▶ [SET EXERCISE]:
Quote the listing below word for word, stopping after the line that contains "return V(((px - VX)".
--- SUPPLIED DATA ---
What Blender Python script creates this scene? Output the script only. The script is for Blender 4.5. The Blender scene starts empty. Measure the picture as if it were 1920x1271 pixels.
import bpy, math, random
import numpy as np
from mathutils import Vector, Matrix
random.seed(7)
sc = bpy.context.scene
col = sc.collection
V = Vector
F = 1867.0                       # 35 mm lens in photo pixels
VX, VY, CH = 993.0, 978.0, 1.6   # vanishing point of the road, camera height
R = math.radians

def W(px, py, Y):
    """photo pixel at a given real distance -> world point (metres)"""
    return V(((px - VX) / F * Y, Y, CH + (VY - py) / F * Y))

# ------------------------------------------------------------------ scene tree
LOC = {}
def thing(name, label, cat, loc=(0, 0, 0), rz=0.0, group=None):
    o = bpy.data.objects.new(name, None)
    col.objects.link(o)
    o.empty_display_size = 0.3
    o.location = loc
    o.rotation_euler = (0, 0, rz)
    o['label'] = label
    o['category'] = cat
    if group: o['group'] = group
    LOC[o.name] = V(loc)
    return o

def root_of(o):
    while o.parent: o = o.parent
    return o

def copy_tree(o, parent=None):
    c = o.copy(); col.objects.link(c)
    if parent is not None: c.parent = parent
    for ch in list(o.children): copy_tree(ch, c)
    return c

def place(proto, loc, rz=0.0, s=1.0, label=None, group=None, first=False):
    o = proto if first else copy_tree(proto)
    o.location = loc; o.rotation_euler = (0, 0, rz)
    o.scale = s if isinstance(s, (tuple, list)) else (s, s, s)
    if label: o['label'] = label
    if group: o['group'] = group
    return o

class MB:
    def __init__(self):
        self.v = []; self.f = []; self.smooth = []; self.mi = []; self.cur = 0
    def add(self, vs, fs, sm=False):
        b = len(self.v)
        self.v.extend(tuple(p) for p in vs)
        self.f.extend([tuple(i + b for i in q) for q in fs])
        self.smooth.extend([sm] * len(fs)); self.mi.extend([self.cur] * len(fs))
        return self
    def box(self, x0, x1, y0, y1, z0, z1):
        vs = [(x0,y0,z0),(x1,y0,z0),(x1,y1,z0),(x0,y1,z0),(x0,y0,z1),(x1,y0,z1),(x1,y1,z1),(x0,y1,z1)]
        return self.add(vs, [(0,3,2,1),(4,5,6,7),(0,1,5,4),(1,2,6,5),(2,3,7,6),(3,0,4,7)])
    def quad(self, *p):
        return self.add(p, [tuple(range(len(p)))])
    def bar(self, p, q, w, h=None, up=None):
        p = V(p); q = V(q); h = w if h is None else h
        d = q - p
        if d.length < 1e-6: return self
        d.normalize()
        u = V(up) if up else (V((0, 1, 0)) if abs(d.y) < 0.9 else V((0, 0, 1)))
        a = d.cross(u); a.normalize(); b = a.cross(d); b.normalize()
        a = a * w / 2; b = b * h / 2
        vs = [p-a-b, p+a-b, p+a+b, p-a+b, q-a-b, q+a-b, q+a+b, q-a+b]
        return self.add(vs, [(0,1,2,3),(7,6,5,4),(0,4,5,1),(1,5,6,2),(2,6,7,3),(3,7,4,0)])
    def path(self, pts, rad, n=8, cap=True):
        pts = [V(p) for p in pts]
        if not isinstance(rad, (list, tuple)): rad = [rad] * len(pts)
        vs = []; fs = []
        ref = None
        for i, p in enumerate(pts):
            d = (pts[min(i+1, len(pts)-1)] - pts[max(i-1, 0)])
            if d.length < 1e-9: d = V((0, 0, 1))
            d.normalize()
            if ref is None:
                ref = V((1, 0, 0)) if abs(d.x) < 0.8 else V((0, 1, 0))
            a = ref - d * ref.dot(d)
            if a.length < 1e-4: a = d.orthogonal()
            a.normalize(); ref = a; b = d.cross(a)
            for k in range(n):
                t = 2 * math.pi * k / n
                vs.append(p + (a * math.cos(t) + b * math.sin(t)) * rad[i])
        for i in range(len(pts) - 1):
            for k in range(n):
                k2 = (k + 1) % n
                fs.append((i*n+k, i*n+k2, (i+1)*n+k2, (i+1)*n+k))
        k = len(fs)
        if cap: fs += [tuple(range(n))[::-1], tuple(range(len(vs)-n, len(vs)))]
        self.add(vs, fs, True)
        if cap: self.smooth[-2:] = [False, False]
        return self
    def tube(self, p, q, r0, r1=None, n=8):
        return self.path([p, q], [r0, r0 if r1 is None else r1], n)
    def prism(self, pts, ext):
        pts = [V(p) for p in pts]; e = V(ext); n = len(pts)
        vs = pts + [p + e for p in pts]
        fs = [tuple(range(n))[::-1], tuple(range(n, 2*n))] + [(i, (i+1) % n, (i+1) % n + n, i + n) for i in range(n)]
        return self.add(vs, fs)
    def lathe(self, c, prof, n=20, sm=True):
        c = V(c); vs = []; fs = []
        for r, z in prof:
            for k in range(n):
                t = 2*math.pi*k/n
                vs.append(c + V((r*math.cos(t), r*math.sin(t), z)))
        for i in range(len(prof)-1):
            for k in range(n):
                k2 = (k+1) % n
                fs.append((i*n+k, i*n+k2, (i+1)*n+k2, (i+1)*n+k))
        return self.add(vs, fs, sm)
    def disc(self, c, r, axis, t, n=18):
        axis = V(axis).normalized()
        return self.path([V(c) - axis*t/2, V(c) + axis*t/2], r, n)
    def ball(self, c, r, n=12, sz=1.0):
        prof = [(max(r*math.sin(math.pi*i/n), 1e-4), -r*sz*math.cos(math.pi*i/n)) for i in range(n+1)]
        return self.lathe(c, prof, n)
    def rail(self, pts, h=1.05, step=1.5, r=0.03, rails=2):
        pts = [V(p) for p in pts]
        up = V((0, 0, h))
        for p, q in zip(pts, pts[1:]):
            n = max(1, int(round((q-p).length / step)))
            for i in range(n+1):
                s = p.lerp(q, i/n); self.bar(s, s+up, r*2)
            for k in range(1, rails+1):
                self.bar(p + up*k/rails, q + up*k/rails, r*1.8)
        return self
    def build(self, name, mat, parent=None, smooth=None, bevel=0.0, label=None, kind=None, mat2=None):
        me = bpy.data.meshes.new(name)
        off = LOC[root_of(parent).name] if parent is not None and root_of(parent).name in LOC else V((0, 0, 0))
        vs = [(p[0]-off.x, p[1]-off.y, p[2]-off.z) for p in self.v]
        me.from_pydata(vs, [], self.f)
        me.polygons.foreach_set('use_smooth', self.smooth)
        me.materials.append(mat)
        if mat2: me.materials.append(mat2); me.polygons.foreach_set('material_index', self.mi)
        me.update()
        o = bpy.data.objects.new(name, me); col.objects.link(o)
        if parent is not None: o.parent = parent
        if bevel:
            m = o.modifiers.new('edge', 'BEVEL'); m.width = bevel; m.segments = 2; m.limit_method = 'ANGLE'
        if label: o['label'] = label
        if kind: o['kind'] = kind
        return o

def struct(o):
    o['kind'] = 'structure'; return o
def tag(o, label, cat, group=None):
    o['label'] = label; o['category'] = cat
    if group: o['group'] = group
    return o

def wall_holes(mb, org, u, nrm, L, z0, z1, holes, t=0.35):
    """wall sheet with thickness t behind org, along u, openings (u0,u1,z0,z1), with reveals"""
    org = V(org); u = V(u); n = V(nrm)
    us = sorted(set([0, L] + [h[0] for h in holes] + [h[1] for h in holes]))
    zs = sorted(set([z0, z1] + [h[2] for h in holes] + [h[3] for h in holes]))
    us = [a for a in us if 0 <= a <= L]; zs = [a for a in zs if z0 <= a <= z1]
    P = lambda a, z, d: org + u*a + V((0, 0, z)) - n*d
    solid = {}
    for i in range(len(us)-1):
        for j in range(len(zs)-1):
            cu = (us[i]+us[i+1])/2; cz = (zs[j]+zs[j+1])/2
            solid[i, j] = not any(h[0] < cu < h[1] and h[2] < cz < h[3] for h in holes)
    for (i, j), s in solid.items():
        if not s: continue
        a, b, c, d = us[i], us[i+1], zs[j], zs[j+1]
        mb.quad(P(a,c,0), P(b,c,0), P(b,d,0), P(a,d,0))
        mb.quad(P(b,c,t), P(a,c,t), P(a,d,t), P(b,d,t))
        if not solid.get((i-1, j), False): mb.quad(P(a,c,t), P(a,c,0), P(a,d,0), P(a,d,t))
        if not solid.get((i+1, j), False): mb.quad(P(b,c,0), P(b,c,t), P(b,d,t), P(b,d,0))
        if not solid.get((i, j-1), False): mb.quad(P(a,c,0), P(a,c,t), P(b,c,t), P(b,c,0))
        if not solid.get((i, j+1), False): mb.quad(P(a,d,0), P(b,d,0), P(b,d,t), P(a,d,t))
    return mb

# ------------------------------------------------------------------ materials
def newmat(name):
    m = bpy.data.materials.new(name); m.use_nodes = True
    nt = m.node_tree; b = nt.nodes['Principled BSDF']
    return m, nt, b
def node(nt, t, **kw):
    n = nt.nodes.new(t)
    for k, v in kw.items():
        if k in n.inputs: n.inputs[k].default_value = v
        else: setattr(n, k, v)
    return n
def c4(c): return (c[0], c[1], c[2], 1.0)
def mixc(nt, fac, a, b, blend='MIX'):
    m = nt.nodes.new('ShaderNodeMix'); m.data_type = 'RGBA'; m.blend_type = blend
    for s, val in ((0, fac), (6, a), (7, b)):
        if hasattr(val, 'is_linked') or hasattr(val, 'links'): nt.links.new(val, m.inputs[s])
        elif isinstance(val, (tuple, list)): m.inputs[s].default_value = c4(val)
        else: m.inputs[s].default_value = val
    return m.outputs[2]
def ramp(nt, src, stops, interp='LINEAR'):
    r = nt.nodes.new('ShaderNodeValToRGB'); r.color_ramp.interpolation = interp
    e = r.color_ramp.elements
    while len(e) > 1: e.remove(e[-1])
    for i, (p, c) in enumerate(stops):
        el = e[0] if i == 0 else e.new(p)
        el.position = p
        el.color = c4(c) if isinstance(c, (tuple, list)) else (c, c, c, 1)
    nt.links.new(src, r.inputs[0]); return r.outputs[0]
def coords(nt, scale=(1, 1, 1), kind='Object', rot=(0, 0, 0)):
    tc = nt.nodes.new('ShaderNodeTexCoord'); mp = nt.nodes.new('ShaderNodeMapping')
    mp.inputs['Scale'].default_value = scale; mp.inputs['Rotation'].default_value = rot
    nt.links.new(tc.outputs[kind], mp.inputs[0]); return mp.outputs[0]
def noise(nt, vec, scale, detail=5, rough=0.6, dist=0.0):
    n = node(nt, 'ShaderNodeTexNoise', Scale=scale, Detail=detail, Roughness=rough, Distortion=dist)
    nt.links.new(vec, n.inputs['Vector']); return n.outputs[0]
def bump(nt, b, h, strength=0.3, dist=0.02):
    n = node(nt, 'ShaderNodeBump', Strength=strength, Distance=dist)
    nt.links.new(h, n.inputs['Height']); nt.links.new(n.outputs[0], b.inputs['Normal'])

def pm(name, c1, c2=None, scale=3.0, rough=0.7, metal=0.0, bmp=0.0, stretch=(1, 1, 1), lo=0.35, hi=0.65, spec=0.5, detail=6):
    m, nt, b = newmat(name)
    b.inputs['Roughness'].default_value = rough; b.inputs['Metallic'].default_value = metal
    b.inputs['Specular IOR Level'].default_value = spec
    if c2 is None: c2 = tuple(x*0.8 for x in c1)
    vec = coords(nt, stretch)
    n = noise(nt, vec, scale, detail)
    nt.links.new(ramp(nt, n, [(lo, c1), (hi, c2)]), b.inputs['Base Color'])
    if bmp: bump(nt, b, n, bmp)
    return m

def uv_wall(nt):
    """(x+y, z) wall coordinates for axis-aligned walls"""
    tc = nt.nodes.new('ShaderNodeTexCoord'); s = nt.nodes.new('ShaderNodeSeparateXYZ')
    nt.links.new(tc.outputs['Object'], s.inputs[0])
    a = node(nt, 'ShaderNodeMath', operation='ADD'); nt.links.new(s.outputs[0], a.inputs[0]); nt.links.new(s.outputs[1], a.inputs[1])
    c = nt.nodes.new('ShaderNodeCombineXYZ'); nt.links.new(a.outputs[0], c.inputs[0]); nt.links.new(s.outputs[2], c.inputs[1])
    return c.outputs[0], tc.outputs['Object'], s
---
▶ [TASK RESPONSE]:
What Blender Python script creates this scene? Output the script only. The script is for Blender 4.5. The Blender scene starts empty. Measure the picture as if it were 1920x1271 pixels.
import bpy, math, random
import numpy as np
from mathutils import Vector, Matrix
random.seed(7)
sc = bpy.context.scene
col = sc.collection
V = Vector
F = 1867.0                       # 35 mm lens in photo pixels
VX, VY, CH = 993.0, 978.0, 1.6   # vanishing point of the road, camera height
R = math.radians

def W(px, py, Y):
    """photo pixel at a given real distance -> world point (metres)"""
    return V(((px - VX) / F * Y, Y, CH + (VY - py) / F * Y))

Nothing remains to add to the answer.